Set exercise:
Take the data below and repeat it exactly.

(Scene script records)
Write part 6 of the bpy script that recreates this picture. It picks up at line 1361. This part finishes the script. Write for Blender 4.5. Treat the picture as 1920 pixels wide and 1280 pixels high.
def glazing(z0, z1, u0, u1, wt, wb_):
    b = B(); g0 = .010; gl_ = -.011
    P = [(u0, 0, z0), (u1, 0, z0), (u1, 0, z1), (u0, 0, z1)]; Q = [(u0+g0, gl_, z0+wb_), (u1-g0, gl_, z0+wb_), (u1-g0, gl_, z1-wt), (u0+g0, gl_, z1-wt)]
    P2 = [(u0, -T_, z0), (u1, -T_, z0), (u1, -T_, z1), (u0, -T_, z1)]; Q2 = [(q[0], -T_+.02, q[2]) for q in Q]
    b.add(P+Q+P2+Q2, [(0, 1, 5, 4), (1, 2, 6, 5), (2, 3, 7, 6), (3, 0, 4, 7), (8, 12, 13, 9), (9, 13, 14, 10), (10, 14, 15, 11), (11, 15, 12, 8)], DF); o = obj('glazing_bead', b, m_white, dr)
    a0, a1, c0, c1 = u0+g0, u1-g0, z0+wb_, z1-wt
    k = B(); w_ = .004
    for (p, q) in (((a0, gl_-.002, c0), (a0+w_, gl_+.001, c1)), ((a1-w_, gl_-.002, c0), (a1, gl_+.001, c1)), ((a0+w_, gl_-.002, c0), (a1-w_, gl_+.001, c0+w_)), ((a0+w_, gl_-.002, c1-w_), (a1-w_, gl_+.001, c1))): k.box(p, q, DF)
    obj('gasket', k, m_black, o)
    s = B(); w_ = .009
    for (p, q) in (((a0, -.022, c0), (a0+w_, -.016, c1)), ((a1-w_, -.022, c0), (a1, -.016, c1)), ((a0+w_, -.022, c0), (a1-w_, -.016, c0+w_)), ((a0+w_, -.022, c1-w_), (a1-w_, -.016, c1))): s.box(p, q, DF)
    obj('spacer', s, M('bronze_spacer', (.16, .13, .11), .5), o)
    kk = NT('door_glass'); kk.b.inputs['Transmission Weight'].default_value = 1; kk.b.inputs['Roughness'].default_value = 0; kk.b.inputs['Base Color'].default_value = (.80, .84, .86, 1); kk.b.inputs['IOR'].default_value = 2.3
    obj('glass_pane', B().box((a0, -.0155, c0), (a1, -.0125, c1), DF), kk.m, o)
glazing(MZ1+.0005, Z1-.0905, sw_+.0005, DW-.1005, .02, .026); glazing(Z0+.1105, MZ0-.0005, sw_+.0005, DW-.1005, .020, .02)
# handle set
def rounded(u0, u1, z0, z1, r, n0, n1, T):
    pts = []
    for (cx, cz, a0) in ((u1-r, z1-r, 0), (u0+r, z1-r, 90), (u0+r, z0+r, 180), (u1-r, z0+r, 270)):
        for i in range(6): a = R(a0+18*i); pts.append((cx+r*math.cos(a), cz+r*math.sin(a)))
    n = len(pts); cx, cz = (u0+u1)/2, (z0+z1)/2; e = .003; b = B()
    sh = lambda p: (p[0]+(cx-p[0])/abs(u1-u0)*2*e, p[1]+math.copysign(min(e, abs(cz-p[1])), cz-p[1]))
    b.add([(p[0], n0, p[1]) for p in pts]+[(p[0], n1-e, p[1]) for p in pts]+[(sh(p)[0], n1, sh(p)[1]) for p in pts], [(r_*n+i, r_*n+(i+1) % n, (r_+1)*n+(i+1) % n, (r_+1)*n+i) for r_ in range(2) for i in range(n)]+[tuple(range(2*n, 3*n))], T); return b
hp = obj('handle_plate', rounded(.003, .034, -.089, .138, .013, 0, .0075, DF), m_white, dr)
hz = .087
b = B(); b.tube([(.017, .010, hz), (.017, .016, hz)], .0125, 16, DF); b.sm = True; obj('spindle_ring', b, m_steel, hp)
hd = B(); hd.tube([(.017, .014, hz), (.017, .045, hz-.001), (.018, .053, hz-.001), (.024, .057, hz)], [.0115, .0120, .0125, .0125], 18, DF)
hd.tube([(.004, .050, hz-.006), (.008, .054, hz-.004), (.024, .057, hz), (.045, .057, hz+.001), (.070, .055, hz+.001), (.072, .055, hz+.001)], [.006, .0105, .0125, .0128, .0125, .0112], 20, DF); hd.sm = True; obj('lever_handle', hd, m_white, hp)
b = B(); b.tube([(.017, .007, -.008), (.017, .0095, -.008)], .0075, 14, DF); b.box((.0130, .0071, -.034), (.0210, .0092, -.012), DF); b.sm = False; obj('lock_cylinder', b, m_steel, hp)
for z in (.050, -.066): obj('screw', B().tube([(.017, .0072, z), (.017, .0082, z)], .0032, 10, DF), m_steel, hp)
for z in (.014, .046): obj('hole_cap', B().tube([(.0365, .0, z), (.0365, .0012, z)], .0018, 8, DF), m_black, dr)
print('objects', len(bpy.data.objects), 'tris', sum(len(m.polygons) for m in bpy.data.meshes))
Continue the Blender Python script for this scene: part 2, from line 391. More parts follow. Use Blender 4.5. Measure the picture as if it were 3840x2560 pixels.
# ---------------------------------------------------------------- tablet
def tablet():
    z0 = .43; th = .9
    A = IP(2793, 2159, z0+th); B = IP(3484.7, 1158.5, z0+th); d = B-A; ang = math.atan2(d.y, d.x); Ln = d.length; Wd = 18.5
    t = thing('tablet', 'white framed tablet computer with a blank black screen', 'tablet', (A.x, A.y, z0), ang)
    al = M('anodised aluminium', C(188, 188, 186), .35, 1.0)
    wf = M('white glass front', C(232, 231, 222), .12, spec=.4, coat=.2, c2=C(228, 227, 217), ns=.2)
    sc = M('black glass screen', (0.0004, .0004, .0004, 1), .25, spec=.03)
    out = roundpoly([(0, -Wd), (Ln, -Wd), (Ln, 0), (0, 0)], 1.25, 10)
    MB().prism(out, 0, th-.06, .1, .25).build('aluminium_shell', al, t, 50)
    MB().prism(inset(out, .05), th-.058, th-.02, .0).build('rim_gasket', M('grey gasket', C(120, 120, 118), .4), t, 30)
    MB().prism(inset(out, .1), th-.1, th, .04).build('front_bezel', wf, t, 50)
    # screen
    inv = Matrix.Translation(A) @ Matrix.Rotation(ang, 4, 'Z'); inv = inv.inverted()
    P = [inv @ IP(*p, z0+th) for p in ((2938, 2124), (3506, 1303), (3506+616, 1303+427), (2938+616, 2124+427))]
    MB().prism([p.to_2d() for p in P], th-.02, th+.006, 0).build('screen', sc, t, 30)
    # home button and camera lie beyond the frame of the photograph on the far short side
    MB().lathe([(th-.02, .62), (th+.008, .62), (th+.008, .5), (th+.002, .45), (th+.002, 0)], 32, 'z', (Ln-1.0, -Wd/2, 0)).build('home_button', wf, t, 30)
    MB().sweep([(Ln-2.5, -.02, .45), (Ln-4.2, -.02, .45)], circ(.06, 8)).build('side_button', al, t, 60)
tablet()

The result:
Write part 6 of the bpy script that recreates this picture. It picks up at line 1361. This part finishes the script. Write for Blender 4.5. Treat the picture as 1920 pixels wide and 1280 pixels high.
def glazing(z0, z1, u0, u1, wt, wb_):
    b = B(); g0 = .010; gl_ = -.011
    P = [(u0, 0, z0), (u1, 0, z0), (u1, 0, z1), (u0, 0, z1)]; Q = [(u0+g0, gl_, z0+wb_), (u1-g0, gl_, z0+wb_), (u1-g0, gl_, z1-wt), (u0+g0, gl_, z1-wt)]
    P2 = [(u0, -T_, z0), (u1, -T_, z0), (u1, -T_, z1), (u0, -T_, z1)]; Q2 = [(q[0], -T_+.02, q[2]) for q in Q]
    b.add(P+Q+P2+Q2, [(0, 1, 5, 4), (1, 2, 6, 5), (2, 3, 7, 6), (3, 0, 4, 7), (8, 12, 13, 9), (9, 13, 14, 10), (10, 14, 15, 11), (11, 15, 12, 8)], DF); o = obj('glazing_bead', b, m_white, dr)
    a0, a1, c0, c1 = u0+g0, u1-g0, z0+wb_, z1-wt
    k = B(); w_ = .004
    for (p, q) in (((a0, gl_-.002, c0), (a0+w_, gl_+.001, c1)), ((a1-w_, gl_-.002, c0), (a1, gl_+.001, c1)), ((a0+w_, gl_-.002, c0), (a1-w_, gl_+.001, c0+w_)), ((a0+w_, gl_-.002, c1-w_), (a1-w_, gl_+.001, c1))): k.box(p, q, DF)
    obj('gasket', k, m_black, o)
    s = B(); w_ = .009
    for (p, q) in (((a0, -.022, c0), (a0+w_, -.016, c1)), ((a1-w_, -.022, c0), (a1, -.016, c1)), ((a0+w_, -.022, c0), (a1-w_, -.016, c0+w_)), ((a0+w_, -.022, c1-w_), (a1-w_, -.016, c1))): s.box(p, q, DF)
    obj('spacer', s, M('bronze_spacer', (.16, .13, .11), .5), o)
    kk = NT('door_glass'); kk.b.inputs['Transmission Weight'].default_value = 1; kk.b.inputs['Roughness'].default_value = 0; kk.b.inputs['Base Color'].default_value = (.80, .84, .86, 1); kk.b.inputs['IOR'].default_value = 2.3
    obj('glass_pane', B().box((a0, -.0155, c0), (a1, -.0125, c1), DF), kk.m, o)
glazing(MZ1+.0005, Z1-.0905, sw_+.0005, DW-.1005, .02, .026); glazing(Z0+.1105, MZ0-.0005, sw_+.0005, DW-.1005, .020, .02)
# handle set
def rounded(u0, u1, z0, z1, r, n0, n1, T):
    pts = []
    for (cx, cz, a0) in ((u1-r, z1-r, 0), (u0+r, z1-r, 90), (u0+r, z0+r, 180), (u1-r, z0+r, 270)):
        for i in range(6): a = R(a0+18*i); pts.append((cx+r*math.cos(a), cz+r*math.sin(a)))
    n = len(pts); cx, cz = (u0+u1)/2, (z0+z1)/2; e = .003; b = B()
    sh = lambda p: (p[0]+(cx-p[0])/abs(u1-u0)*2*e, p[1]+math.copysign(min(e, abs(cz-p[1])), cz-p[1]))
    b.add([(p[0], n0, p[1]) for p in pts]+[(p[0], n1-e, p[1]) for p in pts]+[(sh(p)[0], n1, sh(p)[1]) for p in pts], [(r_*n+i, r_*n+(i+1) % n, (r_+1)*n+(i+1) % n, (r_+1)*n+i) for r_ in range(2) for i in range(n)]+[tuple(range(2*n, 3*n))], T); return b
hp = obj('handle_plate', rounded(.003, .034, -.089, .138, .013, 0, .0075, DF), m_white, dr)
hz = .087
b = B(); b.tube([(.017, .010, hz), (.017, .016, hz)], .0125, 16, DF); b.sm = True; obj('spindle_ring', b, m_steel, hp)
hd = B(); hd.tube([(.017, .014, hz), (.017, .045, hz-.001), (.018, .053, hz-.001), (.024, .057, hz)], [.0115, .0120, .0125, .0125], 18, DF)
hd.tube([(.004, .050, hz-.006), (.008, .054, hz-.004), (.024, .057, hz), (.045, .057, hz+.001), (.070, .055, hz+.001), (.072, .055, hz+.001)], [.006, .0105, .0125, .0128, .0125, .0112], 20, DF); hd.sm = True; obj('lever_handle', hd, m_white, hp)
b = B(); b.tube([(.017, .007, -.008), (.017, .0095, -.008)], .0075, 14, DF); b.box((.0130, .0071, -.034), (.0210, .0092, -.012), DF); b.sm = False; obj('lock_cylinder', b, m_steel, hp)
for z in (.050, -.066): obj('screw', B().tube([(.017, .0072, z), (.017, .0082, z)], .0032, 10, DF), m_steel, hp)
for z in (.014, .046): obj('hole_cap', B().tube([(.0365, .0, z), (.0365, .0012, z)], .0018, 8, DF), m_black, dr)
print('objects', len(bpy.data.objects), 'tris', sum(len(m.polygons) for m in bpy.data.meshes))
Continue the Blender Python script for this scene: part 2, from line 391. More parts follow. Use Blender 4.5. Measure the picture as if it were 3840x2560 pixels.
# ---------------------------------------------------------------- tablet
def tablet():
    z0 = .43; th = .9
    A = IP(2793, 2159, z0+th); B = IP(3484.7, 1158.5, z0+th); d = B-A; ang = math.atan2(d.y, d.x); Ln = d.length; Wd = 18.5
    t = thing('tablet', 'white framed tablet computer with a blank black screen', 'tablet', (A.x, A.y, z0), ang)
    al = M('anodised aluminium', C(188, 188, 186), .35, 1.0)
    wf = M('white glass front', C(232, 231, 222), .12, spec=.4, coat=.2, c2=C(228, 227, 217), ns=.2)
    sc = M('black glass screen', (0.0004, .0004, .0004, 1), .25, spec=.03)
    out = roundpoly([(0, -Wd), (Ln, -Wd), (Ln, 0), (0, 0)], 1.25, 10)
    MB().prism(out, 0, th-.06, .1, .25).build('aluminium_shell', al, t, 50)
    MB().prism(inset(out, .05), th-.058, th-.02, .0).build('rim_gasket', M('grey gasket', C(120, 120, 118), .4), t, 30)
    MB().prism(inset(out, .1), th-.1, th, .04).build('front_bezel', wf, t, 50)
    # screen
    inv = Matrix.Translation(A) @ Matrix.Rotation(ang, 4, 'Z'); inv = inv.inverted()
    P = [inv @ IP(*p, z0+th) for p in ((2938, 2124), (3506, 1303), (3506+616, 1303+427), (2938+616, 2124+427))]
    MB().prism([p.to_2d() for p in P], th-.02, th+.006, 0).build('screen', sc, t, 30)
    # home button and camera lie beyond the frame of the photograph on the far short side
    MB().lathe([(th-.02, .62), (th+.008, .62), (th+.008, .5), (th+.002, .45), (th+.002, 0)], 32, 'z', (Ln-1.0, -Wd/2, 0)).build('home_button', wf, t, 30)
    MB().sweep([(Ln-2.5, -.02, .45), (Ln-4.2, -.02, .45)], circ(.06, 8)).build('side_button', al, t, 60)
tablet()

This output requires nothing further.